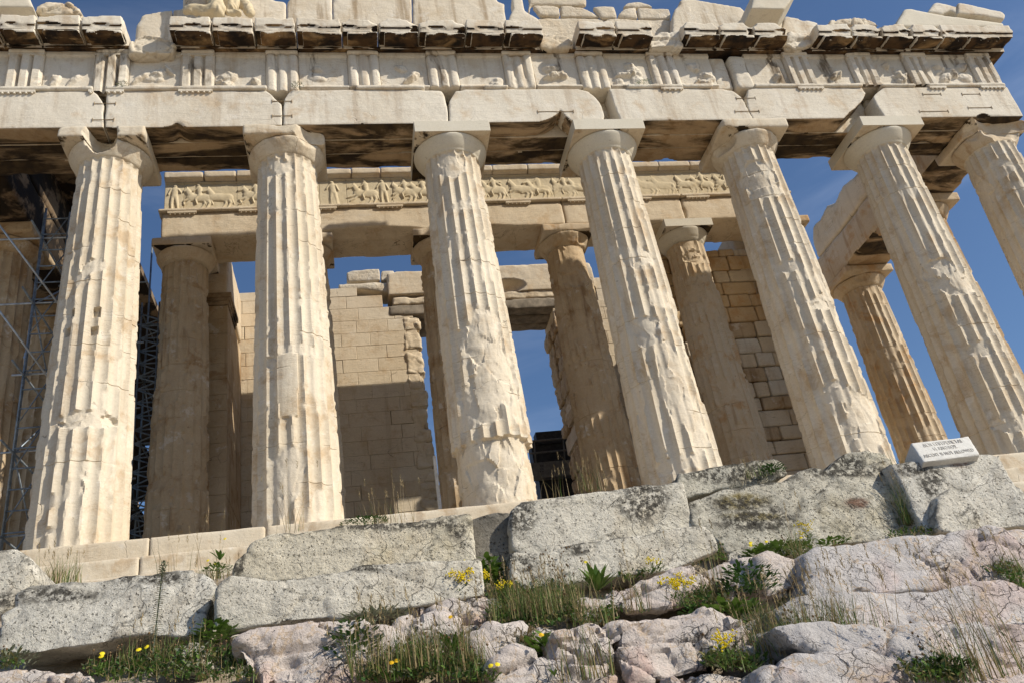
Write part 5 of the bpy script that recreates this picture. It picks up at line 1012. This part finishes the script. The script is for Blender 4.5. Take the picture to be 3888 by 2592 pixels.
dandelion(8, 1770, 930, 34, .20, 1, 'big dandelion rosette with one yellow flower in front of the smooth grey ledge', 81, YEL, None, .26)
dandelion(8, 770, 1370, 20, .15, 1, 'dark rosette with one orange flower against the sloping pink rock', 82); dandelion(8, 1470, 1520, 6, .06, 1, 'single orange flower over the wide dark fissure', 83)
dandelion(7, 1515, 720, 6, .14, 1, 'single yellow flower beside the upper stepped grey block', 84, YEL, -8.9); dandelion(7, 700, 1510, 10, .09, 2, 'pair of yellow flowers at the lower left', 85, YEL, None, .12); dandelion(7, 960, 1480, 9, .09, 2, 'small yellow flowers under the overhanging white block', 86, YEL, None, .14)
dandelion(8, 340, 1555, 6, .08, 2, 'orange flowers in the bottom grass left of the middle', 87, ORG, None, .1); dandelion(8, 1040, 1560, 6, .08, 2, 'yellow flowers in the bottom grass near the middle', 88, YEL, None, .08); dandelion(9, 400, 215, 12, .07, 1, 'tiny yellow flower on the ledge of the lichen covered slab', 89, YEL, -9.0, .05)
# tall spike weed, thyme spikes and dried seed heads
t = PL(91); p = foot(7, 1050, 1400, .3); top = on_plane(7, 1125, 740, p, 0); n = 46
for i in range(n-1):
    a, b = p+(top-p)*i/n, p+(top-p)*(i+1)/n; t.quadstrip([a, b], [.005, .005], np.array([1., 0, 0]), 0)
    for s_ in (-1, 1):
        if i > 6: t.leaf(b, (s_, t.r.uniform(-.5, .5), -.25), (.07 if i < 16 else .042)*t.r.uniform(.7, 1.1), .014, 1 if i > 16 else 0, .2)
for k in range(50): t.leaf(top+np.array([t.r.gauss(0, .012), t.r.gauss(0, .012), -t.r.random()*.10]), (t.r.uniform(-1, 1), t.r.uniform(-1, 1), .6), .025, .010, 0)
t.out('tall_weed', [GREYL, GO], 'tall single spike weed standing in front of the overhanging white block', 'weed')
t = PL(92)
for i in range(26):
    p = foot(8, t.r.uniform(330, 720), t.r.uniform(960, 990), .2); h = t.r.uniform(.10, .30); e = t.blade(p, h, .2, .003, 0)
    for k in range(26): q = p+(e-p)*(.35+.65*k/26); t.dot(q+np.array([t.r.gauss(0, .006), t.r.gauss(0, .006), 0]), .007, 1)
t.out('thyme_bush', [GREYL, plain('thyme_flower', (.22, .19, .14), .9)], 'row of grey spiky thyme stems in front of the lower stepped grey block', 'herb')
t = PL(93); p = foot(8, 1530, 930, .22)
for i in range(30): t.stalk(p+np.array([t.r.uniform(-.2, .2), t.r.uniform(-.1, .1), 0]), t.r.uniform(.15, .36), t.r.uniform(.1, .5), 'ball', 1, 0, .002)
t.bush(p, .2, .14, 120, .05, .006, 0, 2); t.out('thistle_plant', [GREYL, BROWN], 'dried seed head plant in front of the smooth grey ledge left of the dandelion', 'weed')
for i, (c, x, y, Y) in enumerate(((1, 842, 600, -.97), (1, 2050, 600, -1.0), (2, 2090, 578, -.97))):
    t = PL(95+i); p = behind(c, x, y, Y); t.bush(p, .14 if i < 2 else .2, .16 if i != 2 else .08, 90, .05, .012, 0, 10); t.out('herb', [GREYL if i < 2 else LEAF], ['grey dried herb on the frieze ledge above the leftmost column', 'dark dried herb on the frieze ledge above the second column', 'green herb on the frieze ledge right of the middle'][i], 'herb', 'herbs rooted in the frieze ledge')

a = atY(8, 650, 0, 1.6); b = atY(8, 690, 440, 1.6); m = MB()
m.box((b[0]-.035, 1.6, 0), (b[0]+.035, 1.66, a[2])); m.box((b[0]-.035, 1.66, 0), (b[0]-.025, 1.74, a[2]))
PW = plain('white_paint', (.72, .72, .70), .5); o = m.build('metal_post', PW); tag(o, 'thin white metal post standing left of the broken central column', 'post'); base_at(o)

● ● ● ● ●

- _Description of the task_: Write out the material above once more, exactly as it reads, with no pictures.

- _Exercise response_:
Write part 5 of the bpy script that recreates this picture. It picks up at line 1012. This part finishes the script. The script is for Blender 4.5. Take the picture to be 3888 by 2592 pixels.
dandelion(8, 1770, 930, 34, .20, 1, 'big dandelion rosette with one yellow flower in front of the smooth grey ledge', 81, YEL, None, .26)
dandelion(8, 770, 1370, 20, .15, 1, 'dark rosette with one orange flower against the sloping pink rock', 82); dandelion(8, 1470, 1520, 6, .06, 1, 'single orange flower over the wide dark fissure', 83)
dandelion(7, 1515, 720, 6, .14, 1, 'single yellow flower beside the upper stepped grey block', 84, YEL, -8.9); dandelion(7, 700, 1510, 10, .09, 2, 'pair of yellow flowers at the lower left', 85, YEL, None, .12); dandelion(7, 960, 1480, 9, .09, 2, 'small yellow flowers under the overhanging white block', 86, YEL, None, .14)
dandelion(8, 340, 1555, 6, .08, 2, 'orange flowers in the bottom grass left of the middle', 87, ORG, None, .1); dandelion(8, 1040, 1560, 6, .08, 2, 'yellow flowers in the bottom grass near the middle', 88, YEL, None, .08); dandelion(9, 400, 215, 12, .07, 1, 'tiny yellow flower on the ledge of the lichen covered slab', 89, YEL, -9.0, .05)
# tall spike weed, thyme spikes and dried seed heads
t = PL(91); p = foot(7, 1050, 1400, .3); top = on_plane(7, 1125, 740, p, 0); n = 46
for i in range(n-1):
    a, b = p+(top-p)*i/n, p+(top-p)*(i+1)/n; t.quadstrip([a, b], [.005, .005], np.array([1., 0, 0]), 0)
    for s_ in (-1, 1):
        if i > 6: t.leaf(b, (s_, t.r.uniform(-.5, .5), -.25), (.07 if i < 16 else .042)*t.r.uniform(.7, 1.1), .014, 1 if i > 16 else 0, .2)
for k in range(50): t.leaf(top+np.array([t.r.gauss(0, .012), t.r.gauss(0, .012), -t.r.random()*.10]), (t.r.uniform(-1, 1), t.r.uniform(-1, 1), .6), .025, .010, 0)
t.out('tall_weed', [GREYL, GO], 'tall single spike weed standing in front of the overhanging white block', 'weed')
t = PL(92)
for i in range(26):
    p = foot(8, t.r.uniform(330, 720), t.r.uniform(960, 990), .2); h = t.r.uniform(.10, .30); e = t.blade(p, h, .2, .003, 0)
    for k in range(26): q = p+(e-p)*(.35+.65*k/26); t.dot(q+np.array([t.r.gauss(0, .006), t.r.gauss(0, .006), 0]), .007, 1)
t.out('thyme_bush', [GREYL, plain('thyme_flower', (.22, .19, .14), .9)], 'row of grey spiky thyme stems in front of the lower stepped grey block', 'herb')
t = PL(93); p = foot(8, 1530, 930, .22)
for i in range(30): t.stalk(p+np.array([t.r.uniform(-.2, .2), t.r.uniform(-.1, .1), 0]), t.r.uniform(.15, .36), t.r.uniform(.1, .5), 'ball', 1, 0, .002)
t.bush(p, .2, .14, 120, .05, .006, 0, 2); t.out('thistle_plant', [GREYL, BROWN], 'dried seed head plant in front of the smooth grey ledge left of the dandelion', 'weed')
for i, (c, x, y, Y) in enumerate(((1, 842, 600, -.97), (1, 2050, 600, -1.0), (2, 2090, 578, -.97))):
    t = PL(95+i); p = behind(c, x, y, Y); t.bush(p, .14 if i < 2 else .2, .16 if i != 2 else .08, 90, .05, .012, 0, 10); t.out('herb', [GREYL if i < 2 else LEAF], ['grey dried herb on the frieze ledge above the leftmost column', 'dark dried herb on the frieze ledge above the second column', 'green herb on the frieze ledge right of the middle'][i], 'herb', 'herbs rooted in the frieze ledge')

a = atY(8, 650, 0, 1.6); b = atY(8, 690, 440, 1.6); m = MB()
m.box((b[0]-.035, 1.6, 0), (b[0]+.035, 1.66, a[2])); m.box((b[0]-.035, 1.66, 0), (b[0]-.025, 1.74, a[2]))
PW = plain('white_paint', (.72, .72, .70), .5); o = m.build('metal_post', PW); tag(o, 'thin white metal post standing left of the broken central column', 'post'); base_at(o)